The iconography from In the Future They Ate from the Finest Porcelain (2015) is perhaps the most loyal to the post-apocalyptic narrative, taking on elements from solarpunk, cyberpunk, steampunk and other literary streams within the fantasy movement. The pop culture references that repeatedly appear become a tool for the audience to relate to the protagonist and facilitate an empathy exercise with her. We’ve seen this in many mainstream works like The Hunger Games, Avatar, Sucker Punch, Ghost In The Shell, Nausicaa of the Valley of the Wind, Princess Mononoke, Altered Carbon and so many others where the narrative collides, either because of an imperialist military power that wants to steal and subordinate the native population of a land, or because of a governmental elite is heavily oppressing its own population through exploitation, surveillance and torture. The stories are all there, and we never question on which side we are because the equation is too simple.
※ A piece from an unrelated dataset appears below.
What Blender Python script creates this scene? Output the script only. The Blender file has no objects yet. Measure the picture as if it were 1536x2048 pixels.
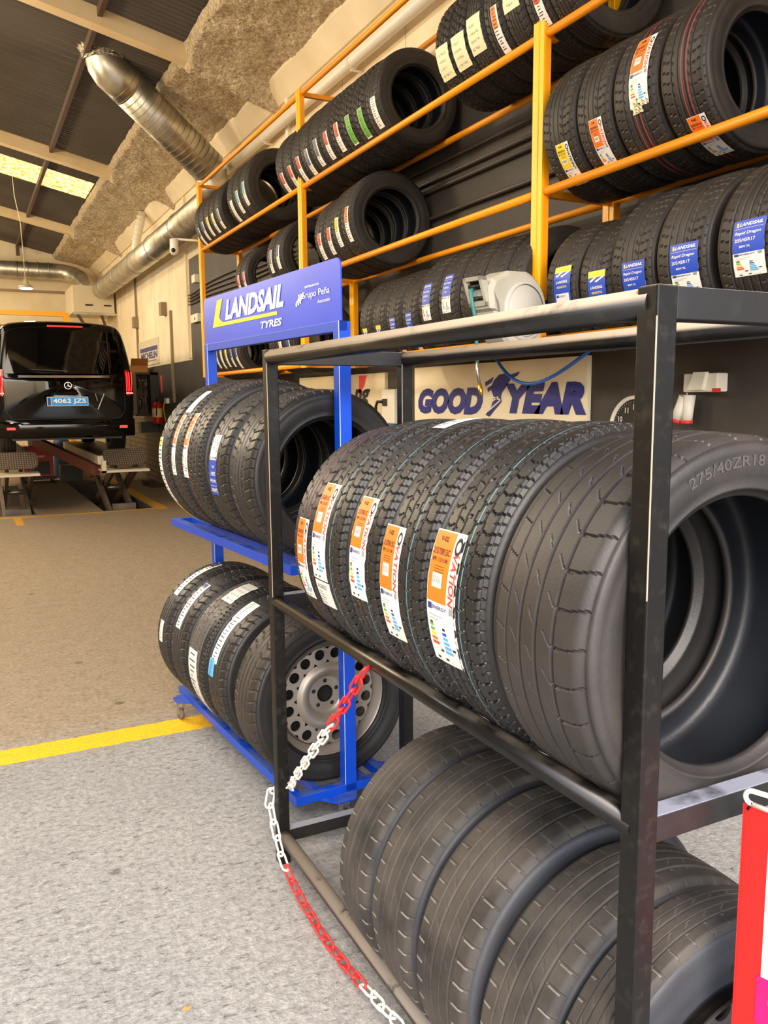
import bpy, math, random
from mathutils import Vector, Matrix, noise
random.seed(7)
PI = math.pi
S = bpy.context.scene
COL = S.collection

# ------------------------------------------------------------------ camera
F_PX, PITCH, ROLL, YAW, CAM_H = 1658.6, 0.137, -0.0084, 0.4663, 1.6
cd = bpy.data.cameras.new('camera')
cam = bpy.data.objects.new('camera', cd)
COL.objects.link(cam)
S.camera = cam
cd.sensor_fit = 'VERTICAL'
cd.sensor_height = 36.0
cd.lens = F_PX * 36.0 / 2048.0
cd.clip_start = 0.02
fw = Vector((math.sin(YAW) * math.cos(PITCH), math.cos(YAW) * math.cos(PITCH), -math.sin(PITCH)))
rt = Vector((math.cos(YAW), -math.sin(YAW), 0.0))
up = rt.cross(fw)
r2 = rt * math.cos(ROLL) + up * math.sin(ROLL)
u2 = -rt * math.sin(ROLL) + up * math.cos(ROLL)
M = Matrix((r2, u2, -fw)).transposed().to_4x4()
M.translation = Vector((0, 0, CAM_H))
cam.matrix_world = M

# ------------------------------------------------------------------ world, lights, exposure
S.view_settings.view_transform = 'Standard'
S.view_settings.look = 'None'
S.view_settings.gamma = 1.0
S.view_settings.use_curve_mapping = False
S.view_settings.exposure = 0.20
W = bpy.data.worlds.new('daylight')
S.world = W
W.use_nodes = True
wn = W.node_tree
wn.nodes.clear()
wo = wn.nodes.new('ShaderNodeOutputWorld')
wb = wn.nodes.new('ShaderNodeBackground')
sk = wn.nodes.new('ShaderNodeTexSky')
sk.sky_type = 'NISHITA'
sk.sun_disc = False
sk.sun_elevation = math.radians(42)
sk.sun_rotation = math.radians(200)
sk.dust_density = 3.0
wb.inputs['Strength'].default_value = 0.74
wn.links.new(sk.outputs[0], wb.inputs['Color'])
wn.links.new(wb.outputs[0], wo.inputs['Surface'])


def area(name, loc, size, power, color, rot=(0, 0, 0), size_y=None):
    l = bpy.data.lights.new(name, 'AREA')
    l.energy = power
    l.color = color
    l.shape = 'RECTANGLE'
    l.size = size
    l.size_y = size_y or size
    o = bpy.data.objects.new(name, l)
    o.location = loc
    o.rotation_euler = rot
    COL.objects.link(o)
    return o


# added warm fill lights, unseen, standing in for roof lights and lamps
WARM = (1.0, 0.80, 0.54)


def point_fill(name, loc, power, color, r=0.35):
    l = bpy.data.lights.new(name, 'POINT')
    l.energy = power
    l.color = color
    l.shadow_soft_size = r
    o = bpy.data.objects.new(name, l)
    o.location = loc
    COL.objects.link(o)
    return o


area('unseen_fill_front', (-0.8, 4.5, 5.4), 1.2, 120, (1.0, 0.88, 0.70), (0, math.radians(-20), 0), 4.0)  # unseen area fills added to brighten the bay; no skylight is modelled here
area('unseen_fill_middle', (-2.4, 10.5, 5.6), 1.4, 200, WARM, (0, math.radians(-18), 0), 7.0)
area('unseen_fill_back', (-1.6, 18.5, 5.4), 1.4, 160, WARM, (0, math.radians(-14), 0), 6.0)
point_fill('unseen_fill_point', (-2.6, 3.2, 4.2), 170, (1.0, 0.93, 0.82))  # unseen point fills added to lift walls and roof, without lamp bodies
point_fill('unseen_fill_point', (-2.6, 8.6, 4.2), 430, WARM)
point_fill('unseen_fill_point', (-2.8, 14.0, 4.2), 380, WARM)
point_fill('unseen_fill_point', (-2.8, 20.0, 4.2), 300, WARM)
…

Israel, as an illegitimate military terrorist and imperialist power that has tried, through a heavily US-funded propaganda machinery, to convince the international community that this is a complex issue, can be proved wrong, and the stories from these films and productions have the literary potential to do so. 

Another central element in the plot is time. The piece is a dialogue between past, present and future through the lens of loss and emancipation. This is relevant to the current context because the actual genocide of the Gazan people is the proof of how “a nineteeth-century colonialist project” has been “extended into the twenty-first century” (Ilan Pappé, On Palestine) and the imagery of the finest porcelain connects the questions of history, identity and weapons of resistance that will redfine Palestinian identity in the name of liberation. 

To conclude, Larissa Sansour’s Sci-Fi trilogy is a response to a necessity that has been demanded by contemporary fiction writing and screening, reviewing old outdated narratives and transforming them into a potential anti-colonial Sci-Fi genre that constitutes the afrofuturist and solarpunk movements as real alternatives to future imaginations.The challenge of science fiction is being faced with the potentiality of creating a new world and as Ursula K. Le Guin famously stated “We live in capitalism, its power seems inescapable. So did the divine right of kings. Any human power can be resisted and changed by human beings. Resistance and change often begin in art.”